» **Required work**:
Print the lines of the data, starting with the first, up to and including the line where "glass wall', 'baseboard')" appears.

[start of Data segment]

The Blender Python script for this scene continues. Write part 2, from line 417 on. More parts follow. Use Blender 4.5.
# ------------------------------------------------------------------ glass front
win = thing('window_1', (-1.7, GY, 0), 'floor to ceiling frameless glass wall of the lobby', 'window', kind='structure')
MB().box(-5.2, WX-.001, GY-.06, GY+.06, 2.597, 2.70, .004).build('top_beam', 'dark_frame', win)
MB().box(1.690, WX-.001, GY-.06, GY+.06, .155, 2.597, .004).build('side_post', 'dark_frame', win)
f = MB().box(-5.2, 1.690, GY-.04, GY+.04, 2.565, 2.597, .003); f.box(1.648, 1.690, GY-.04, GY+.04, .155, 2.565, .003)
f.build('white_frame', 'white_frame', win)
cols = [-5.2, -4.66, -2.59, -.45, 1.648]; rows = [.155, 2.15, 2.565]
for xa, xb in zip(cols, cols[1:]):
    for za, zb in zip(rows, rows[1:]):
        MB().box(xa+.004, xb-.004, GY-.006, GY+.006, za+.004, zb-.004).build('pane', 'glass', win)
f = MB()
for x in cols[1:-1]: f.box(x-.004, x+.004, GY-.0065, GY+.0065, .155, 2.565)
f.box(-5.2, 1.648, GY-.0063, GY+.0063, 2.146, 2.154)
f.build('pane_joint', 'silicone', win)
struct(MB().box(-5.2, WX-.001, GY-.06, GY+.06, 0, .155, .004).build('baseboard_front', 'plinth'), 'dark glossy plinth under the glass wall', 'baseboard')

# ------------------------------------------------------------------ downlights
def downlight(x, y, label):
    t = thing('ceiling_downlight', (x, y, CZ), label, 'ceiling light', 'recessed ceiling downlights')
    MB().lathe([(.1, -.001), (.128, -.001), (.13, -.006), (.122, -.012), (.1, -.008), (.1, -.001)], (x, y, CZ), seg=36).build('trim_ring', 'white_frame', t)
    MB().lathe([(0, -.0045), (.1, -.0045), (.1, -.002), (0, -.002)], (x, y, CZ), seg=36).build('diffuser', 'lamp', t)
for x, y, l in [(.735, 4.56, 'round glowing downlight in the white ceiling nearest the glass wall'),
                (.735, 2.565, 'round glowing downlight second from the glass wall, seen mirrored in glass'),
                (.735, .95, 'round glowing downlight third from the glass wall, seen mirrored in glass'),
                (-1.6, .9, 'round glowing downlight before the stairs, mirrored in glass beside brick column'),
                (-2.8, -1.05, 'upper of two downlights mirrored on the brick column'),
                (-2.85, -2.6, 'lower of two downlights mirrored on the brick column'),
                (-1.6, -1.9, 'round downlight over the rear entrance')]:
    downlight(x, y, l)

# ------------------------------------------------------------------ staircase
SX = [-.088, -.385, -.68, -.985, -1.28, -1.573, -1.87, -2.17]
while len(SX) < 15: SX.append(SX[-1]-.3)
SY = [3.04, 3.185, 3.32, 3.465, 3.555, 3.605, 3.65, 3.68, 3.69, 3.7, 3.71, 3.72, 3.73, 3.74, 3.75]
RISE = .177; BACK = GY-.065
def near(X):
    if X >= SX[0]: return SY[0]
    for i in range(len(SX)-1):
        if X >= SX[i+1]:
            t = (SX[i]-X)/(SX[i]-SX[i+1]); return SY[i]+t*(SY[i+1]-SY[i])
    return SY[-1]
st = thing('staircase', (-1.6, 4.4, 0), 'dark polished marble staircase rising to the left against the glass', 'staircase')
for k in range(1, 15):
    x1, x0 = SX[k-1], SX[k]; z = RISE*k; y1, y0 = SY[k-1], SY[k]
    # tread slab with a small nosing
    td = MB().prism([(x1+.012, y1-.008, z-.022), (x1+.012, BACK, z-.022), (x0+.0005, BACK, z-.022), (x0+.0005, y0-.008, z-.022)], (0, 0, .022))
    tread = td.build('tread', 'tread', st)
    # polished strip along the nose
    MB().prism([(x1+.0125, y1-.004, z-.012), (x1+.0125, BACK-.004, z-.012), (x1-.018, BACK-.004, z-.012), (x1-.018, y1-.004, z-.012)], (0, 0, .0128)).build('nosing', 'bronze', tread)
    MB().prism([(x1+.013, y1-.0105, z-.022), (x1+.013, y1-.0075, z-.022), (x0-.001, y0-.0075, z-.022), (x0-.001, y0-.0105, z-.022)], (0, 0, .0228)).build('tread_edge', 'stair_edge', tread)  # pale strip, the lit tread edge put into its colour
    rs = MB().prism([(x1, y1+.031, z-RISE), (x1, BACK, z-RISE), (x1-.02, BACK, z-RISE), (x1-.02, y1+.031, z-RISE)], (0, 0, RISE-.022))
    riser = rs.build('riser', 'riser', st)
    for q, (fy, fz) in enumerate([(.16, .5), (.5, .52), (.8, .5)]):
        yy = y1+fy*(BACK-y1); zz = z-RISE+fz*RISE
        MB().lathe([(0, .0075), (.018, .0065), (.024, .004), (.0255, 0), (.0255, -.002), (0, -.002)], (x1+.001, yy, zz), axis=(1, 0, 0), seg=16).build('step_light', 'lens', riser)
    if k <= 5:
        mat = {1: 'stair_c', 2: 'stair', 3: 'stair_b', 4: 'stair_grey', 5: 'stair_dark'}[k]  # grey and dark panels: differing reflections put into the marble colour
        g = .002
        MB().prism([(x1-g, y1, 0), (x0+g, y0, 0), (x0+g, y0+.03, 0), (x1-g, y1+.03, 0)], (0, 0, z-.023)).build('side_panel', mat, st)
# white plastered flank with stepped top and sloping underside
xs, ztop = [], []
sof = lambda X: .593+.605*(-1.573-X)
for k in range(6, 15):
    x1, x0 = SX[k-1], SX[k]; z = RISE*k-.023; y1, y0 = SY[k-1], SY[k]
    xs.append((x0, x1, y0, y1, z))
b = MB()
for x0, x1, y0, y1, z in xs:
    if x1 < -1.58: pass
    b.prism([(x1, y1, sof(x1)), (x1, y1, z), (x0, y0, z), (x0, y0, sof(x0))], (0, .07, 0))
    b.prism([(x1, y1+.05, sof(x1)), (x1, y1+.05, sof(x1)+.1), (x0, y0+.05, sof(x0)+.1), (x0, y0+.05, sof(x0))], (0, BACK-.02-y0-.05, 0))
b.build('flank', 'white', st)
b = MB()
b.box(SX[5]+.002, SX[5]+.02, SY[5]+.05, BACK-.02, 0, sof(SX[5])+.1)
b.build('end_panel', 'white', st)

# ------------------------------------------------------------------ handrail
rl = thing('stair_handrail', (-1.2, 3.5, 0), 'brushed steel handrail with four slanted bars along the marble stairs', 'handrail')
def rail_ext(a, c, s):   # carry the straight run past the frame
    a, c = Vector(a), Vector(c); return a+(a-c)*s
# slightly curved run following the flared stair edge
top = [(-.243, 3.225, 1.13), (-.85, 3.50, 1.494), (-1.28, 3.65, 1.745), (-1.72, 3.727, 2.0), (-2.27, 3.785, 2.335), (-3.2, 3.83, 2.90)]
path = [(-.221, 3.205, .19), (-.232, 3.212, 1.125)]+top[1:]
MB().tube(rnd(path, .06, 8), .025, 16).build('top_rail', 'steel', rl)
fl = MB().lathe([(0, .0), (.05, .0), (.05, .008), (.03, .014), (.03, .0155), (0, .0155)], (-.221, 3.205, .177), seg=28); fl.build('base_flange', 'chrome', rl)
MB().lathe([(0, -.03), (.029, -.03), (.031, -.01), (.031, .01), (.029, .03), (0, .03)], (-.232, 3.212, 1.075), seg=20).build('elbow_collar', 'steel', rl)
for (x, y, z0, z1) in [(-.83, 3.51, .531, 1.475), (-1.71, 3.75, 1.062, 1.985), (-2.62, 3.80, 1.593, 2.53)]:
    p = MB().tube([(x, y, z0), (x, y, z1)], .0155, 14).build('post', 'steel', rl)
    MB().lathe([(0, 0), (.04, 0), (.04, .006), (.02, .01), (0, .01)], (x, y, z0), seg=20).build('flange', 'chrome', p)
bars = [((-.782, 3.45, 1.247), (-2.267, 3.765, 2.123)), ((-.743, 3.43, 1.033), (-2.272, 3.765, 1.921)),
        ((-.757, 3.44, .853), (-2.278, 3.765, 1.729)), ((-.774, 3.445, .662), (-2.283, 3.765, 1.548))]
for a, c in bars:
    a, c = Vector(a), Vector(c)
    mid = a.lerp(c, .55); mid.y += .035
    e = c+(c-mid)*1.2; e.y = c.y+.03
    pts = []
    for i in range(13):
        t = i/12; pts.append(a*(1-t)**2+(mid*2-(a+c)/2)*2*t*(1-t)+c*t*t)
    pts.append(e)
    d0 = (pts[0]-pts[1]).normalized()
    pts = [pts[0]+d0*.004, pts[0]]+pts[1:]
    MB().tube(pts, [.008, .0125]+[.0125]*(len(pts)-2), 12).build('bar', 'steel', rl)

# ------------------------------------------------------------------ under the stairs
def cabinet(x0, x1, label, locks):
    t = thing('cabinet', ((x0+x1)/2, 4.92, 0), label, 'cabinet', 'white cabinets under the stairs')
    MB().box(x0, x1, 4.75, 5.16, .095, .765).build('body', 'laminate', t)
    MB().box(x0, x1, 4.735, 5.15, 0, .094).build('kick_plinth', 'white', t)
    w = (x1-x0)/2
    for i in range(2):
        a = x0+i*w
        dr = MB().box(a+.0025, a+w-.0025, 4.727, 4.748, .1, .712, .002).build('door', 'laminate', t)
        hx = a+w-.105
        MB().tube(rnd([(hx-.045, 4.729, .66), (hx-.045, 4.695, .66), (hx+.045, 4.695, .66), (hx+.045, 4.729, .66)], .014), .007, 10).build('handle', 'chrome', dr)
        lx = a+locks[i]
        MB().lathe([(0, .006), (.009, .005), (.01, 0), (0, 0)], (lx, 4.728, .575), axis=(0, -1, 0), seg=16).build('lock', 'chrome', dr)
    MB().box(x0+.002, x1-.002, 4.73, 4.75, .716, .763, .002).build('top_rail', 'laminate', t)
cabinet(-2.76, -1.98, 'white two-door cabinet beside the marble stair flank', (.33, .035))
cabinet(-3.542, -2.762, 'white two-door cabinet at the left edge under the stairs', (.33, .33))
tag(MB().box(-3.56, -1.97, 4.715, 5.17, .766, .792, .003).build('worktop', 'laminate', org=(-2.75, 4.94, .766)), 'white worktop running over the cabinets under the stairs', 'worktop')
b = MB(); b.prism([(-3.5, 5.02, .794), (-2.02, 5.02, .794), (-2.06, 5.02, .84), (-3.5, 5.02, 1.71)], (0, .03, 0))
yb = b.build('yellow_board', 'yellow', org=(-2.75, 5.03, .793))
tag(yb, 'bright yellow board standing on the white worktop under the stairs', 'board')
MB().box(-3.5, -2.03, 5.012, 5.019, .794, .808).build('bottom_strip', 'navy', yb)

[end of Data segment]

» **Task response**:
The Blender Python script for this scene continues. Write part 2, from line 417 on. More parts follow. Use Blender 4.5.
# ------------------------------------------------------------------ glass front
win = thing('window_1', (-1.7, GY, 0), 'floor to ceiling frameless glass wall of the lobby', 'window', kind='structure')
MB().box(-5.2, WX-.001, GY-.06, GY+.06, 2.597, 2.70, .004).build('top_beam', 'dark_frame', win)
MB().box(1.690, WX-.001, GY-.06, GY+.06, .155, 2.597, .004).build('side_post', 'dark_frame', win)
f = MB().box(-5.2, 1.690, GY-.04, GY+.04, 2.565, 2.597, .003); f.box(1.648, 1.690, GY-.04, GY+.04, .155, 2.565, .003)
f.build('white_frame', 'white_frame', win)
cols = [-5.2, -4.66, -2.59, -.45, 1.648]; rows = [.155, 2.15, 2.565]
for xa, xb in zip(cols, cols[1:]):
    for za, zb in zip(rows, rows[1:]):
        MB().box(xa+.004, xb-.004, GY-.006, GY+.006, za+.004, zb-.004).build('pane', 'glass', win)
f = MB()
for x in cols[1:-1]: f.box(x-.004, x+.004, GY-.0065, GY+.0065, .155, 2.565)
f.box(-5.2, 1.648, GY-.0063, GY+.0063, 2.146, 2.154)
f.build('pane_joint', 'silicone', win)
struct(MB().box(-5.2, WX-.001, GY-.06, GY+.06, 0, .155, .004).build('baseboard_front', 'plinth'), 'dark glossy plinth under the glass wall', 'baseboard')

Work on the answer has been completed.